◆ Task
Here are some records; return them all exactly.

/---

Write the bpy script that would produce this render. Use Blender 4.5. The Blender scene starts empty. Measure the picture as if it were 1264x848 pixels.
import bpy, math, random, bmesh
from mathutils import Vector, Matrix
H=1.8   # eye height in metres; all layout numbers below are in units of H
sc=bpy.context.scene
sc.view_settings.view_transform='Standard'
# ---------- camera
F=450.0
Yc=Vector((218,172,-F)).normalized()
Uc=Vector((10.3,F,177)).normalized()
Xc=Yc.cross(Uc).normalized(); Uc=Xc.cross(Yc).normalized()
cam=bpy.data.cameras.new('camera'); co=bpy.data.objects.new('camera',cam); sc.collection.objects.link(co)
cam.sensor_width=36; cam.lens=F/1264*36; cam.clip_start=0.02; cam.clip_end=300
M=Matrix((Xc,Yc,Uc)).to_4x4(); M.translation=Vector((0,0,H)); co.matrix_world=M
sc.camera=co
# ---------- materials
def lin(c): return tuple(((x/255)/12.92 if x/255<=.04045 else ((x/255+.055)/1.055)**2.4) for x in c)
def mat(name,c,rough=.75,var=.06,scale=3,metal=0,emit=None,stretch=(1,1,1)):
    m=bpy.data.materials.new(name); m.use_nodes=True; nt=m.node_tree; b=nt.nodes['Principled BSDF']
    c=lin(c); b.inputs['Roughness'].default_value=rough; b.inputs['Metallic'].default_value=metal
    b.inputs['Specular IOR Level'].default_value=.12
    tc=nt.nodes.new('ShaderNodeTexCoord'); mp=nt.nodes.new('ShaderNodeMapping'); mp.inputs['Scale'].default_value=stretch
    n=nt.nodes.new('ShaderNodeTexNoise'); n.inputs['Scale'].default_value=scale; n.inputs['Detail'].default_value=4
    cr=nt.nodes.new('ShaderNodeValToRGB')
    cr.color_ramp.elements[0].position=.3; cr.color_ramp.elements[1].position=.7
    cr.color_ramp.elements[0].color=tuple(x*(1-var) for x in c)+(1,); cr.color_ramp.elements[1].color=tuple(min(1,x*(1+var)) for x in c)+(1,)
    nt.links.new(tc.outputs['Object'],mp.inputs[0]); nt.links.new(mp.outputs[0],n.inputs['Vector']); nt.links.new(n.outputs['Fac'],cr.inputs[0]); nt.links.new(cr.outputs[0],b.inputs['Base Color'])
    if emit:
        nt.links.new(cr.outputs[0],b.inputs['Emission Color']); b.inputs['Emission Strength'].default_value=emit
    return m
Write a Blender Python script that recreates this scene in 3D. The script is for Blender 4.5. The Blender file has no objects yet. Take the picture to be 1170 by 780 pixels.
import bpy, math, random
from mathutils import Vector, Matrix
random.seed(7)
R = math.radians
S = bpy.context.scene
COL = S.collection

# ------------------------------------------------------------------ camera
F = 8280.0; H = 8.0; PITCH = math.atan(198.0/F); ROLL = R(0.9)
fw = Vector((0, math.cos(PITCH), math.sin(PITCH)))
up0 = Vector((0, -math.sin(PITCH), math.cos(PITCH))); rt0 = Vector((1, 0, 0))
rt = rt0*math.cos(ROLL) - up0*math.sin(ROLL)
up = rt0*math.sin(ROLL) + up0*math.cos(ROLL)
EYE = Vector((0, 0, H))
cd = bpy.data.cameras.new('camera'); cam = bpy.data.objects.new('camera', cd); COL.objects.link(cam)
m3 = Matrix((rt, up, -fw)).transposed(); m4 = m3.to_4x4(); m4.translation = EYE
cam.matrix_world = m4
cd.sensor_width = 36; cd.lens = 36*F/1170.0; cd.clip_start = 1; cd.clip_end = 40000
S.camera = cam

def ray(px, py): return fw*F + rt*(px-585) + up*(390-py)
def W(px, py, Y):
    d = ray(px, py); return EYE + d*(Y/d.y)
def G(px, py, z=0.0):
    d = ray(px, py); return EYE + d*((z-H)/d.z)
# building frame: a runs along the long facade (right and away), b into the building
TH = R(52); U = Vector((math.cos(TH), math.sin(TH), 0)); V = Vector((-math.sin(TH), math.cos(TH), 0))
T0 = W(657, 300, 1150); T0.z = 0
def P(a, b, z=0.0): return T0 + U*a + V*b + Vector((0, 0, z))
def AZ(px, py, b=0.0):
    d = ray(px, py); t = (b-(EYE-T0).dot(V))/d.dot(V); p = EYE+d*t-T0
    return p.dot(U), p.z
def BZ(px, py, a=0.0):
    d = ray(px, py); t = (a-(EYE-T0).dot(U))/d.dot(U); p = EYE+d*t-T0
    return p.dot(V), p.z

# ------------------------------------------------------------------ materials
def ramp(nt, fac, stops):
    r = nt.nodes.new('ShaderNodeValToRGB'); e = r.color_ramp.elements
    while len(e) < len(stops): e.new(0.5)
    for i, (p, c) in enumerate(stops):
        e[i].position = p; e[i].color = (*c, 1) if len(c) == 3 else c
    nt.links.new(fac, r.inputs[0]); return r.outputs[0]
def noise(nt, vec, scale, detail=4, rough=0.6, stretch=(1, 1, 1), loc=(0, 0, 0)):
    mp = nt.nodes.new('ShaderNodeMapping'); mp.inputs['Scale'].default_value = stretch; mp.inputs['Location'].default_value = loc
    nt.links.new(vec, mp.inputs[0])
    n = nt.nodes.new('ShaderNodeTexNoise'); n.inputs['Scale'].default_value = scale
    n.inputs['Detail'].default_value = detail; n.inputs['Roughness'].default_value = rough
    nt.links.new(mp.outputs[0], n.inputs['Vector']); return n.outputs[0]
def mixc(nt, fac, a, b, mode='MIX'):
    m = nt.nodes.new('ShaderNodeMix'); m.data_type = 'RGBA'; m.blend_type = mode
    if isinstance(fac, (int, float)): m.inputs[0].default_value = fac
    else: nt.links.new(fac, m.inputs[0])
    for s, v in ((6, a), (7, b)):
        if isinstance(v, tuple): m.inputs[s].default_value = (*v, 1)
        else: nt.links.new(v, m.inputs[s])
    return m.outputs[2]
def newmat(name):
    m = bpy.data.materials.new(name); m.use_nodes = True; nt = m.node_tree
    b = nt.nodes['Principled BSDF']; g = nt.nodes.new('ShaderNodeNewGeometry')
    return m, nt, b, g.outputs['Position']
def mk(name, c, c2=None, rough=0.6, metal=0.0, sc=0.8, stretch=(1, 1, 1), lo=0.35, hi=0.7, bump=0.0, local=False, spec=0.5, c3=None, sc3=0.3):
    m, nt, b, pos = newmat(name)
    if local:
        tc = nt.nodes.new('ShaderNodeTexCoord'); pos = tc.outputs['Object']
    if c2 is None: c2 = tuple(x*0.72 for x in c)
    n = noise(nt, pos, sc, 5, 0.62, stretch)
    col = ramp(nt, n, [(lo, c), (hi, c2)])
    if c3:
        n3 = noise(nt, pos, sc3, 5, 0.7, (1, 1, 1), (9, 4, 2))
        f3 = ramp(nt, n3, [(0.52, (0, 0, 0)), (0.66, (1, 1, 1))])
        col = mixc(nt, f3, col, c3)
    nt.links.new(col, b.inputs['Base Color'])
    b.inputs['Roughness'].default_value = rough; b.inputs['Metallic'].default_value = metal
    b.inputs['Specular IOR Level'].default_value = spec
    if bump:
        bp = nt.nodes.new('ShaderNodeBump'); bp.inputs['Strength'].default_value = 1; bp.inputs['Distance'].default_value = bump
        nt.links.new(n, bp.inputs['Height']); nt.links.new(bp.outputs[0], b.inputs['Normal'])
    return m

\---

◆ Response below
Write the bpy script that would produce this render. Use Blender 4.5. The Blender scene starts empty. Measure the picture as if it were 1264x848 pixels.
import bpy, math, random, bmesh
from mathutils import Vector, Matrix
H=1.8   # eye height in metres; all layout numbers below are in units of H
sc=bpy.context.scene
sc.view_settings.view_transform='Standard'
# ---------- camera
F=450.0
Yc=Vector((218,172,-F)).normalized()
Uc=Vector((10.3,F,177)).normalized()
Xc=Yc.cross(Uc).normalized(); Uc=Xc.cross(Yc).normalized()
cam=bpy.data.cameras.new('camera'); co=bpy.data.objects.new('camera',cam); sc.collection.objects.link(co)
cam.sensor_width=36; cam.lens=F/1264*36; cam.clip_start=0.02; cam.clip_end=300
M=Matrix((Xc,Yc,Uc)).to_4x4(); M.translation=Vector((0,0,H)); co.matrix_world=M
sc.camera=co
# ---------- materials
def lin(c): return tuple(((x/255)/12.92 if x/255<=.04045 else ((x/255+.055)/1.055)**2.4) for x in c)
def mat(name,c,rough=.75,var=.06,scale=3,metal=0,emit=None,stretch=(1,1,1)):
    m=bpy.data.materials.new(name); m.use_nodes=True; nt=m.node_tree; b=nt.nodes['Principled BSDF']
    c=lin(c); b.inputs['Roughness'].default_value=rough; b.inputs['Metallic'].default_value=metal
    b.inputs['Specular IOR Level'].default_value=.12
    tc=nt.nodes.new('ShaderNodeTexCoord'); mp=nt.nodes.new('ShaderNodeMapping'); mp.inputs['Scale'].default_value=stretch
    n=nt.nodes.new('ShaderNodeTexNoise'); n.inputs['Scale'].default_value=scale; n.inputs['Detail'].default_value=4
    cr=nt.nodes.new('ShaderNodeValToRGB')
    cr.color_ramp.elements[0].position=.3; cr.color_ramp.elements[1].position=.7
    cr.color_ramp.elements[0].color=tuple(x*(1-var) for x in c)+(1,); cr.color_ramp.elements[1].color=tuple(min(1,x*(1+var)) for x in c)+(1,)
    nt.links.new(tc.outputs['Object'],mp.inputs[0]); nt.links.new(mp.outputs[0],n.inputs['Vector']); nt.links.new(n.outputs['Fac'],cr.inputs[0]); nt.links.new(cr.outputs[0],b.inputs['Base Color'])
    if emit:
        nt.links.new(cr.outputs[0],b.inputs['Emission Color']); b.inputs['Emission Strength'].default_value=emit
    return m
Write a Blender Python script that recreates this scene in 3D. The script is for Blender 4.5. The Blender file has no objects yet. Take the picture to be 1170 by 780 pixels.
import bpy, math, random
from mathutils import Vector, Matrix
random.seed(7)
R = math.radians
S = bpy.context.scene
COL = S.collection

# ------------------------------------------------------------------ camera
F = 8280.0; H = 8.0; PITCH = math.atan(198.0/F); ROLL = R(0.9)
fw = Vector((0, math.cos(PITCH), math.sin(PITCH)))
up0 = Vector((0, -math.sin(PITCH), math.cos(PITCH))); rt0 = Vector((1, 0, 0))
rt = rt0*math.cos(ROLL) - up0*math.sin(ROLL)
up = rt0*math.sin(ROLL) + up0*math.cos(ROLL)
EYE = Vector((0, 0, H))
cd = bpy.data.cameras.new('camera'); cam = bpy.data.objects.new('camera', cd); COL.objects.link(cam)
m3 = Matrix((rt, up, -fw)).transposed(); m4 = m3.to_4x4(); m4.translation = EYE
cam.matrix_world = m4
cd.sensor_width = 36; cd.lens = 36*F/1170.0; cd.clip_start = 1; cd.clip_end = 40000
S.camera = cam

def ray(px, py): return fw*F + rt*(px-585) + up*(390-py)
def W(px, py, Y):
    d = ray(px, py); return EYE + d*(Y/d.y)
def G(px, py, z=0.0):
    d = ray(px, py); return EYE + d*((z-H)/d.z)
# building frame: a runs along the long facade (right and away), b into the building
TH = R(52); U = Vector((math.cos(TH), math.sin(TH), 0)); V = Vector((-math.sin(TH), math.cos(TH), 0))
T0 = W(657, 300, 1150); T0.z = 0
def P(a, b, z=0.0): return T0 + U*a + V*b + Vector((0, 0, z))
def AZ(px, py, b=0.0):
    d = ray(px, py); t = (b-(EYE-T0).dot(V))/d.dot(V); p = EYE+d*t-T0
    return p.dot(U), p.z
def BZ(px, py, a=0.0):
    d = ray(px, py); t = (a-(EYE-T0).dot(U))/d.dot(U); p = EYE+d*t-T0
    return p.dot(V), p.z

# ------------------------------------------------------------------ materials
def ramp(nt, fac, stops):
    r = nt.nodes.new('ShaderNodeValToRGB'); e = r.color_ramp.elements
    while len(e) < len(stops): e.new(0.5)
    for i, (p, c) in enumerate(stops):
        e[i].position = p; e[i].color = (*c, 1) if len(c) == 3 else c
    nt.links.new(fac, r.inputs[0]); return r.outputs[0]
def noise(nt, vec, scale, detail=4, rough=0.6, stretch=(1, 1, 1), loc=(0, 0, 0)):
    mp = nt.nodes.new('ShaderNodeMapping'); mp.inputs['Scale'].default_value = stretch; mp.inputs['Location'].default_value = loc
    nt.links.new(vec, mp.inputs[0])
    n = nt.nodes.new('ShaderNodeTexNoise'); n.inputs['Scale'].default_value = scale
    n.inputs['Detail'].default_value = detail; n.inputs['Roughness'].default_value = rough
    nt.links.new(mp.outputs[0], n.inputs['Vector']); return n.outputs[0]
def mixc(nt, fac, a, b, mode='MIX'):
    m = nt.nodes.new('ShaderNodeMix'); m.data_type = 'RGBA'; m.blend_type = mode
    if isinstance(fac, (int, float)): m.inputs[0].default_value = fac
    else: nt.links.new(fac, m.inputs[0])
    for s, v in ((6, a), (7, b)):
        if isinstance(v, tuple): m.inputs[s].default_value = (*v, 1)
        else: nt.links.new(v, m.inputs[s])
    return m.outputs[2]
def newmat(name):
    m = bpy.data.materials.new(name); m.use_nodes = True; nt = m.node_tree
    b = nt.nodes['Principled BSDF']; g = nt.nodes.new('ShaderNodeNewGeometry')
    return m, nt, b, g.outputs['Position']
def mk(name, c, c2=None, rough=0.6, metal=0.0, sc=0.8, stretch=(1, 1, 1), lo=0.35, hi=0.7, bump=0.0, local=False, spec=0.5, c3=None, sc3=0.3):
    m, nt, b, pos = newmat(name)
    if local:
        tc = nt.nodes.new('ShaderNodeTexCoord'); pos = tc.outputs['Object']
    if c2 is None: c2 = tuple(x*0.72 for x in c)
    n = noise(nt, pos, sc, 5, 0.62, stretch)
    col = ramp(nt, n, [(lo, c), (hi, c2)])
    if c3:
        n3 = noise(nt, pos, sc3, 5, 0.7, (1, 1, 1), (9, 4, 2))
        f3 = ramp(nt, n3, [(0.52, (0, 0, 0)), (0.66, (1, 1, 1))])
        col = mixc(nt, f3, col, c3)
    nt.links.new(col, b.inputs['Base Color'])
    b.inputs['Roughness'].default_value = rough; b.inputs['Metallic'].default_value = metal
    b.inputs['Specular IOR Level'].default_value = spec
    if bump:
        bp = nt.nodes.new('ShaderNodeBump'); bp.inputs['Strength'].default_value = 1; bp.inputs['Distance'].default_value = bump
        nt.links.new(n, bp.inputs['Height']); nt.links.new(bp.outputs[0], b.inputs['Normal'])
    return m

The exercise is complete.